* [Given entries]:
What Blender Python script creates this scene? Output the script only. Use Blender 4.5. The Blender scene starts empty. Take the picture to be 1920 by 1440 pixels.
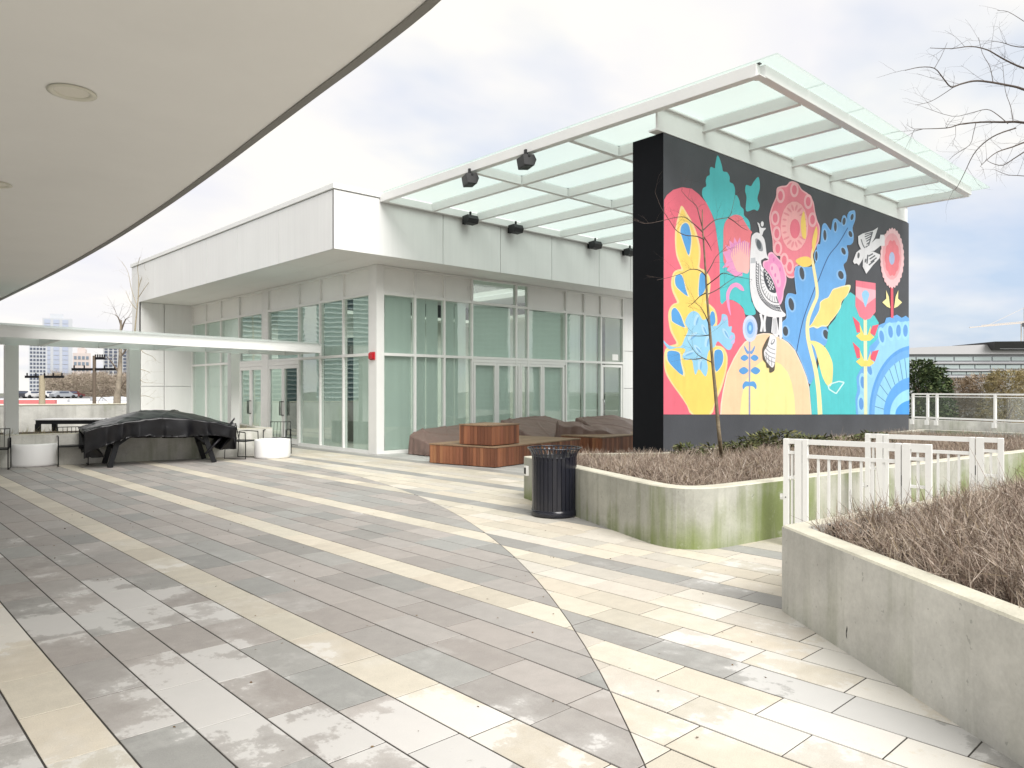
import bpy, math, random
import numpy as np
from mathutils import Vector, Matrix, noise as mnoise
R = math.radians
random.seed(7); RNG = np.random.default_rng(7)
SC = bpy.context.scene
COL = SC.collection

# ---------------------------------------------------------------- camera
FPX, EYE, VH, YAW = 1394.0, 1.6, 731.0, R(47.06)
cam_d = bpy.data.cameras.new('camera'); cam = bpy.data.objects.new('camera', cam_d); COL.objects.link(cam)
cam.location = (0, 0, EYE); cam.rotation_euler = (R(90), 0, YAW - R(90))
cam_d.sensor_width = 36; cam_d.lens = FPX / 1920 * 36; cam_d.shift_y = (VH - 720) / 1920
cam_d.clip_start = 0.05; cam_d.clip_end = 6000
SC.camera = cam

# ---------------------------------------------------------------- sky, sun, exposure
SUN_EL, SUN_AZ = R(42), R(256)          # direction the light comes from (azimuth, counter-clockwise from +X)
w = bpy.data.worlds.new('World'); SC.world = w; w.use_nodes = True
nt = w.node_tree; nt.nodes.clear(); L = nt.links.new
def wn(t, **k):
    n = nt.nodes.new(t)
    for a, b in k.items(): setattr(n, a, b)
    return n
def wm(op, a, b=None, c=None, clamp=False):
    n = wn('ShaderNodeMath', operation=op, use_clamp=clamp)
    for i, v in enumerate((a, b, c)):
        if v is None: continue
        if isinstance(v, (int, float)): n.inputs[i].default_value = v
        else: L(v, n.inputs[i])
    return n.outputs[0]
sky = wn('ShaderNodeTexSky', sky_type='NISHITA', sun_disc=False)
sky.sun_elevation = SUN_EL; sky.sun_rotation = R(90) - SUN_AZ; sky.air_density = 1.0; sky.dust_density = 2.0
tc = wn('ShaderNodeTexCoord'); sx = wn('ShaderNodeSeparateXYZ'); L(tc.outputs['Generated'], sx.inputs[0])
den = wm('ADD', wm('MAXIMUM', sx.outputs[2], 0.0), 0.22)
cx = wn('ShaderNodeCombineXYZ'); L(wm('DIVIDE', sx.outputs[0], den), cx.inputs[0]); L(wm('DIVIDE', sx.outputs[1], den), cx.inputs[1])
def wnoise(scale, detail, rough, off):
    mp = wn('ShaderNodeMapping'); mp.inputs['Location'].default_value = off; mp.inputs['Scale'].default_value = (1.0, 1.35, 1)
    mp.inputs['Rotation'].default_value = (0, 0, 0.8)
    L(cx.outputs[0], mp.inputs[0])
    n = wn('ShaderNodeTexNoise'); n.inputs['Scale'].default_value = scale; n.inputs['Detail'].default_value = detail; n.inputs['Roughness'].default_value = rough
    L(mp.outputs[0], n.inputs[0]); return n.outputs[0]
n1 = wnoise(0.9, 5, 0.5, (3.1, 1.7, 0)); n2 = wnoise(1.7, 4, 0.5, (7.3, 2.2, 4))
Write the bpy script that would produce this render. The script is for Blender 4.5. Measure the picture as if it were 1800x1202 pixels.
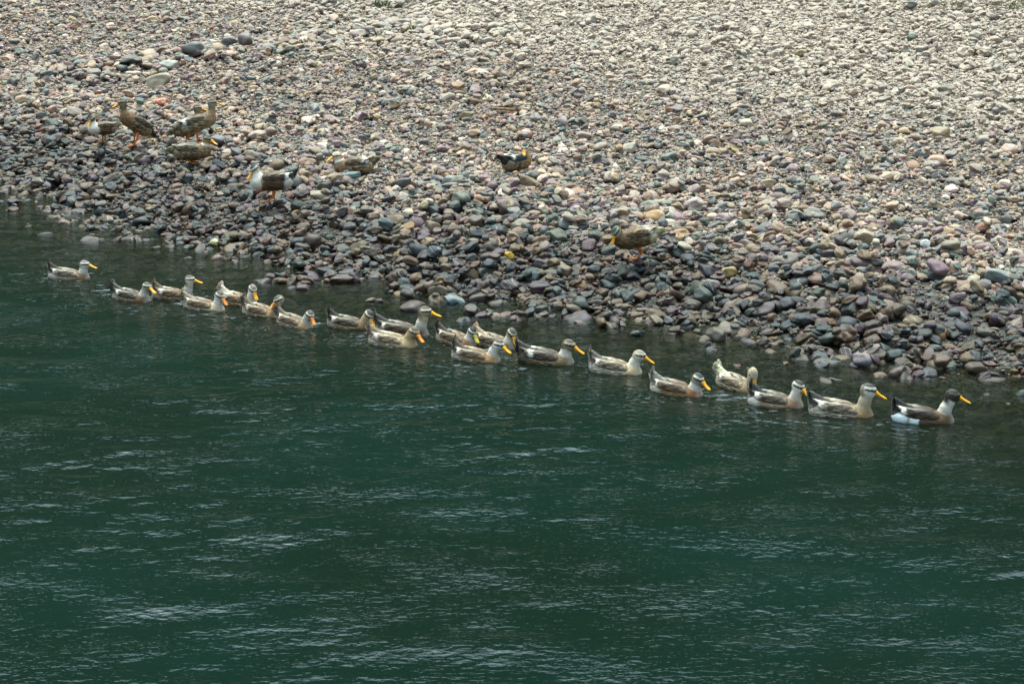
import bpy, math, random
import numpy as np
from mathutils import Matrix, Vector

random.seed(7)
rng = np.random.default_rng(11)
scene = bpy.context.scene
for o in list(bpy.data.objects):
    bpy.data.objects.remove(o)

# ------------------------------------------------------------------ camera, sky, sun, exposure
CAM_H, PITCH, FPX = 4.6, math.radians(14.0), 3814.0
cam_d = bpy.data.cameras.new('camera')
cam = bpy.data.objects.new('camera', cam_d)
scene.collection.objects.link(cam)
cam.location = (0, 0, CAM_H)
cam.rotation_euler = (math.pi / 2 - PITCH, 0, 0)
cam_d.sensor_width = 36.0
cam_d.lens = FPX / 1800 * 36
cam_d.clip_start, cam_d.clip_end = 0.1, 2000
scene.camera = cam

SUN_EL, SUN_AZ = math.radians(70), math.radians(-10)     # azimuth from +Y towards +X
world = bpy.data.worlds.new('World')
scene.world = world
world.use_nodes = True
wn = world.node_tree.nodes
wl = world.node_tree.links
bg = wn['Background']
sky = wn.new('ShaderNodeTexSky')
sky.sky_type = 'NISHITA'
sky.sun_disc = False
sky.sun_elevation = SUN_EL
sky.sun_rotation = SUN_AZ
sky.air_density, sky.dust_density, sky.ozone_density = 1.0, 7.0, 1.0
hs = wn.new('ShaderNodeHueSaturation')
hs.inputs['Saturation'].default_value = 0.55
wl.new(sky.outputs[0], hs.inputs['Color'])
tn = wn.new('ShaderNodeMix')
tn.data_type, tn.blend_type = 'RGBA', 'MULTIPLY'
tn.inputs[0].default_value = 1.0
tn.inputs[7].default_value = (.73, 1.02, 1.10, 1)      # thin cloud over a green valley
wl.new(hs.outputs[0], tn.inputs[6])
wl.new(tn.outputs[2], bg.inputs['Color'])
bg.inputs['Strength'].default_value = 0.15

sun_d = bpy.data.lights.new('sun', 'SUN')
sun_d.energy = 0.8
sun_d.angle = math.radians(30)
sun_d.color = (1.0, 0.90, 0.80)
sun = bpy.data.objects.new('sun', sun_d)
scene.collection.objects.link(sun)
sdir = Vector((math.sin(SUN_AZ) * math.cos(SUN_EL), math.cos(SUN_AZ) * math.cos(SUN_EL), math.sin(SUN_EL)))
sun.rotation_euler = sdir.to_track_quat('Z', 'Y').to_euler()

vs = scene.view_settings
scene.display_settings.display_device = 'sRGB'
vs.view_transform = 'Standard'
vs.look = 'None'
vs.gamma = 1
vs.use_curve_mapping = False
vs.exposure = 1.5
scene.cycles.max_bounces = 6
scene.cycles.transparent_max_bounces = 6
scene.cycles.caustics_reflective = False
scene.cycles.caustics_refractive = False

# ------------------------------------------------------------------ helpers
def lin(r, g, b, k=1.0):
    f = lambda c: (c / 255 / 12.92) if c / 255 <= 0.04045 else ((c / 255 + 0.055) / 1.055) ** 2.4
    return (f(r) * k, f(g) * k, f(b) * k)

def px_dir(px, py):
    cx, cy = (px - 900) / FPX, (601 - py) / FPX
    s, c = math.sin(PITCH), math.cos(PITCH)
    d = np.array([cx, c + cy * s, -s + cy * c])
    return d / np.linalg.norm(d)

def at_water(px, py, z=0.0):
    d = px_dir(px, py)
    t = (z - CAM_H) / d[2]
    return np.array([0, 0, CAM_H]) + d * t

def project(P):
    x, y, z = P[..., 0], P[..., 1], P[..., 2] - CAM_H
    s, c = math.sin(PITCH), math.cos(PITCH)
    f = y * c - z * s
    u = y * s + z * c
    return 900 + FPX * x / f, 601 - FPX * u / f, f

def vnoise(x, y, seed=0):
    xi, yi = np.floor(x).astype(np.int64), np.floor(y).astype(np.int64)
    fx, fy = x - xi, y - yi
    fx, fy = fx * fx * (3 - 2 * fx), fy * fy * (3 - 2 * fy)
    def h(a, b):
        n = (a * 374761393 + b * 668265263 + seed * 1442695041) & 0xffffffff
        n = ((n ^ (n >> 13)) * 1274126177) & 0xffffffff
        return ((n ^ (n >> 16)) & 0xffff) / 65535.0
    return (h(xi, yi) * (1 - fx) + h(xi + 1, yi) * fx) * (1 - fy) + (h(xi, yi + 1) * (1 - fx) + h(xi + 1, yi + 1) * fx) * fy

def fbm(x, y, seed=0, oct=3):
    v, a, t = 0, 1.0, 0
    for i in range(oct):
        v = v + a * vnoise(x * 2 ** i, y * 2 ** i, seed + i * 17)
        t += a
        a *= .5
    return v / t

def sstep(a, b, x):
    t = np.clip((x - a) / (b - a), 0, 1)
    return t * t * (3 - 2 * t)

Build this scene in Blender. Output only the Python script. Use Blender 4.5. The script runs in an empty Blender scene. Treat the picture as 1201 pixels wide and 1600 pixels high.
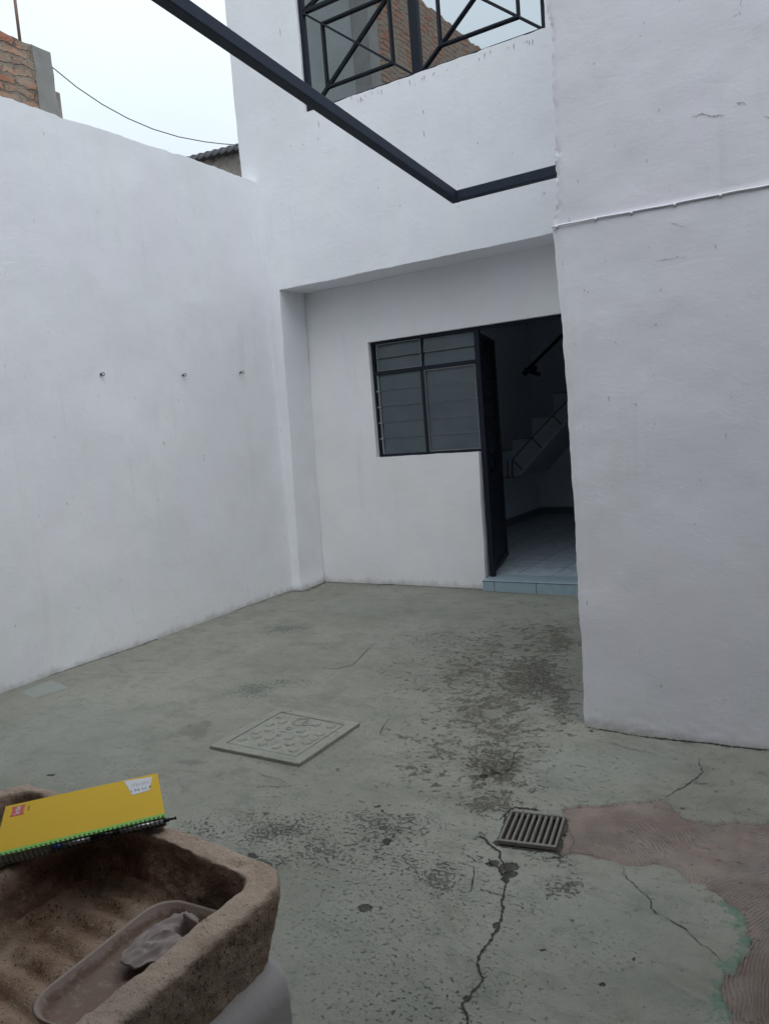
import bpy, bmesh, math, random
import numpy as np
from mathutils import Vector, Matrix, noise as mnoise
random.seed(7)
S = bpy.context.scene
COL = S.collection
PI = math.pi

# ------------------------------------------------------------------ camera
FPX, YAW, PITCH, ROLL = 1215.59, math.radians(32.2047), math.radians(6.2730), math.radians(-4.6978)
fw = np.array([-math.sin(YAW)*math.cos(PITCH), math.cos(YAW)*math.cos(PITCH), -math.sin(PITCH)])
r0 = np.array([math.cos(YAW), math.sin(YAW), 0.0])
u0 = np.cross(r0, fw)
RT = math.cos(ROLL)*r0 + math.sin(ROLL)*u0
UP = -math.sin(ROLL)*r0 + math.cos(ROLL)*u0
CAM = np.array([0, 0, 1.5])
cd = bpy.data.cameras.new('camera')
cam = bpy.data.objects.new('camera', cd)
COL.objects.link(cam)
m = Matrix.Identity(4)
for i in range(3):
    m[i][0], m[i][1], m[i][2], m[i][3] = RT[i], UP[i], -fw[i], CAM[i]
cam.matrix_world = m
cd.sensor_fit = 'VERTICAL'
cd.sensor_height = 36.0
cd.lens = 36.0*FPX/1600
cd.clip_start = 0.05
cd.clip_end = 800
S.camera = cam

# ------------------------------------------------------------------ sky, sun, exposure
SKY_LOW, SKY_TOP = 7.8, 17.0
REAR_Y, REAR_H, SIDE_X, SIDE_H, ROOF_Y = -1.6, 4.2, 1.6, 3.9, 0.8
SUN_EL, SUN_ROT = math.radians(62), math.radians(125)
w = bpy.data.worlds.new('World')
S.world = w
w.use_nodes = True
nt = w.node_tree
nt.nodes.clear()
out = nt.nodes.new('ShaderNodeOutputWorld')
bg = nt.nodes.new('ShaderNodeBackground')
sky = nt.nodes.new('ShaderNodeTexSky')
sky.sky_type = 'NISHITA'
sky.sun_disc = False
sky.sun_elevation = SUN_EL
sky.sun_rotation = SUN_ROT
sky.air_density = 1.0
sky.dust_density = 4.0
tc = nt.nodes.new('ShaderNodeTexCoord')
cn = nt.nodes.new('ShaderNodeTexNoise')
cn.inputs['Scale'].default_value = 1.6
cn.inputs['Detail'].default_value = 4
cr = nt.nodes.new('ShaderNodeValToRGB')
cr.color_ramp.elements[0].position = 0.3
cr.color_ramp.elements[0].color = (0.81, 0.92, 1.0, 1)
cr.color_ramp.elements[1].position = 0.7
cr.color_ramp.elements[1].color = (0.90, 0.985, 1.0, 1)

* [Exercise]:
Starting at the line containing "Build this scene" and ending at the line containing "PI = math.pi", copy those lines exactly, both included, and nothing more. Leave out any picture.

* [Answer to the problem]:
Build this scene in Blender. Output only the Python script. Use Blender 4.5. The script runs in an empty Blender scene. Treat the picture as 1201 pixels wide and 1600 pixels high.
import bpy, bmesh, math, random
import numpy as np
from mathutils import Vector, Matrix, noise as mnoise
random.seed(7)
S = bpy.context.scene
COL = S.collection
PI = math.pi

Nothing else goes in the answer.